Nicola Zingaretti

Lo stillicidio di cui parla oggi il Segretario dimissionario, non aiuta certo a capire la fine della gestione Zingaretti, che tanta euforia suscitò due anni fa, quando arrivò a risollevare le sorti di un partito, dilaniato da perenni divisioni e continue fuoriuscite. Di errori – secondo noi – il povero Zinga in realtà non ne ha commessi pochi, forse l’ultimo dei quali è stato quello – veniale – di pensare di poter tenere insieme una compagine squinternata di lupi famelici, ognuno alla ricerca della propria scialuppa di salvataggio. 

Tutti ci rimanemmo di stucco, quando nell’estate del 2019, deciso ormai ad andare alle elezioni piuttosto che finire nelle mani dei pentastellati, si fece convincere dal famigerato nemico Renzi all’inversione di rotta a 180 gradi, costruendo un governo di rincalzo coi grillini, tenendosi come presidente il buon Conte, appena buttato a mare dalla banda salviniana, che sperava di poter fare bottino elettorale, con una scelta che lo stesso Zingaretti aveva lasciato intendere come condivisa. Dopo poco più di un anno rimase nuovamente avvinghiato nelle grinfie del Renzi, sempre gran cacciatore di primi piani, questa volta proteso ad azzerare Conte per passare ad altra vita governativa, perché tutto cambiasse senza nulla cambiare, a giudicare almeno dalle recenti nomine dei trentanove vecchi/nuovi sottosegretari. E il povero Zingaretti si buttò a capo fitto a difendere Conte, amando ripetere o Conte o morte, molto più di quanto gli stessi grillini avevano il coraggio di sostenere. Ma morte fu! E nemmeno poté pertanto prendersi un poco di merito per l’avvento di Draghi, finendo per lasciarlo tutto ai due Mattei, che vistosamente ed immeritatamente hanno finito per appropriarsi della sua nomina presidenziale. Non sazio di cotanta cessione decisionale, il nostro Segretario ha pensato bene di puntare tutto sul consolidamento di alleanza con i 5 Stelle, dappertutto dove si potrà e dovrà, finanche a Roma per il Campidoglio, dove la distanza del PD dalla Raggi che sembrava siderale, forse adesso si azzererà, perché Zingaretti avrebbe finito per preferire lei – o chi per lei – a quell’intruso imprevisto di Calenda, non essendo il partito capace di tirar fuori dal proprio cilindro null’altro di meglio. Ma è arrivato a dire che buono sarebbe pure Conte come futuro leader di coalizione, se solo lui volesse tornare ad accettare il ruolo, che il nostro Zinga ha sapientemente prospettato per la prossima tornata elettorale nazionale, ignorando che un Conte leader dei pentastellati darebbe loro 6 punti percentuali in più, a totale discapito del mortificato PD che li perderebbe in ugual misura.

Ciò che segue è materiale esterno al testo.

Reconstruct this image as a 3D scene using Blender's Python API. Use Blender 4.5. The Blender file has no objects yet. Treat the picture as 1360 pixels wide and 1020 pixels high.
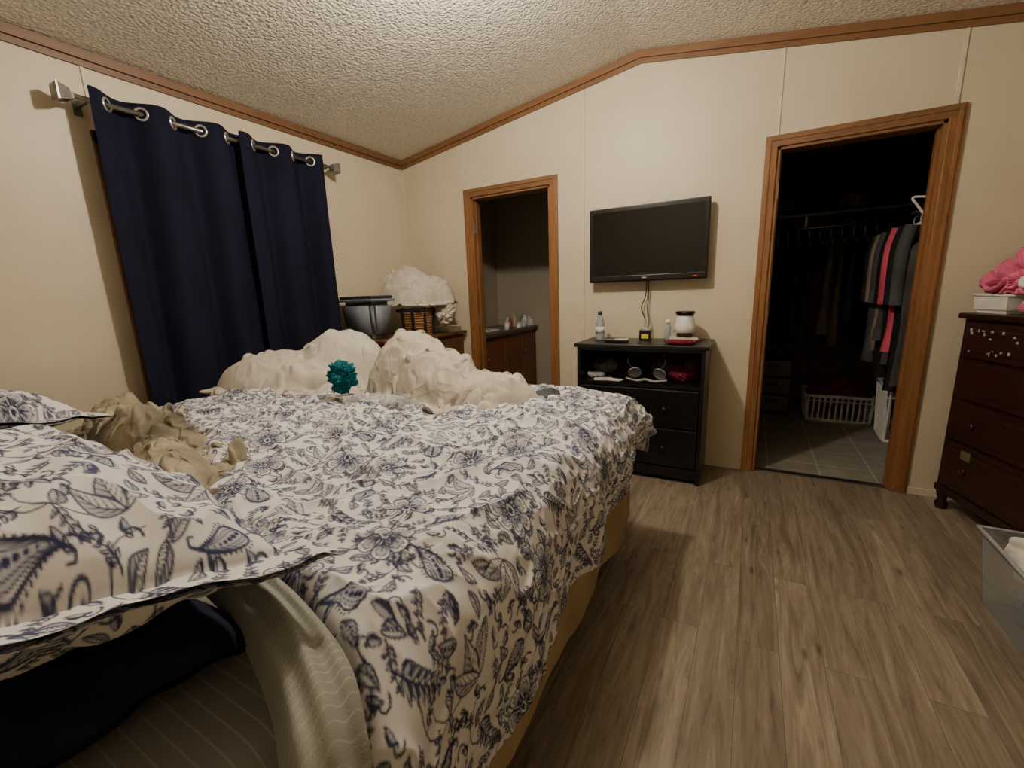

E in tutta questa rinuncia alla leadership ecco che oggi arriva la notizia: Zingaretti si sente il bersaglio della lotta alle poltrone in atto nel partito e butta la spugna.

Nessuno dubita che in questa indecorosa pratica parlamentare il PD possa vantare mentori ben all’altezza della situazione, non da meno ovviamente di tante altre scuole di tutt’altra colorazione, compresa la recente gialla, da qualche anno vergata ormai con successo allo stesso esercizio.

Ma siamo sicuri che questa e solo questa doveva decretare la morte del partito ragno, quello che tesse la tela e poi se la mangia?